Lateral Hire Attrition rate: 30% in three years, 44% after five

Lateral partner attrition rate, lawmarketing blogWhen I worked as the marketing director at an AmLaw 100 law firm, the marketing partner was skeptical of hiring lateral partners to add new business.  "Easy on, easy off," was his viewpoint. New research now backs him up: lateral partner hiring fails frequently as a business development technique.

Almost half of lateral partner hires leave the firm they join within five years, and up to a third leave after three, according to new research by Motive Legal Consulting in the UK.

The statistics show that a significantly high proportion of the partners that US firms hired -- for the core areas of ­corporate and finance -- leave shortly afterward. US firms lost 42 per cent of their 2007 corporate hires by the end of 2010.

The research is based on 1,944 partner moves that took place between 1 September 2005 and 31 July 2010.

Revolving door

The results were striking. Within three years of joining, a third of all partners had moved on. And after five years that jumped to 44 per cent.
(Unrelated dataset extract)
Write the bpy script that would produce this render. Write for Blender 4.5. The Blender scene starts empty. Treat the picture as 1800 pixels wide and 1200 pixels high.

Compared to UK law firms, US law firms were the poorer ­performers. Over five years US firms in London took on 540 partners. In certain core areas, such as finance, 45 per cent of these partners had left their firms by July 2010.

Take a shorter time frame and the results are just as startling. Of all the partners hired into US firms in ­London from the start of 2006 to the end of 2008, a total of 330, 36 per cent had left by the end of 2010. At UK firms over the same period, 27 per cent (221 partners) had moved on by last year.

The immense cost of hiring alone should be a warning as to the ­importance of these figures. One ­senior HR director estimates that the average cost per hire at his firm is £150,000. On those numbers, that 36 per cent translates into £17.8m worth of wasted effort.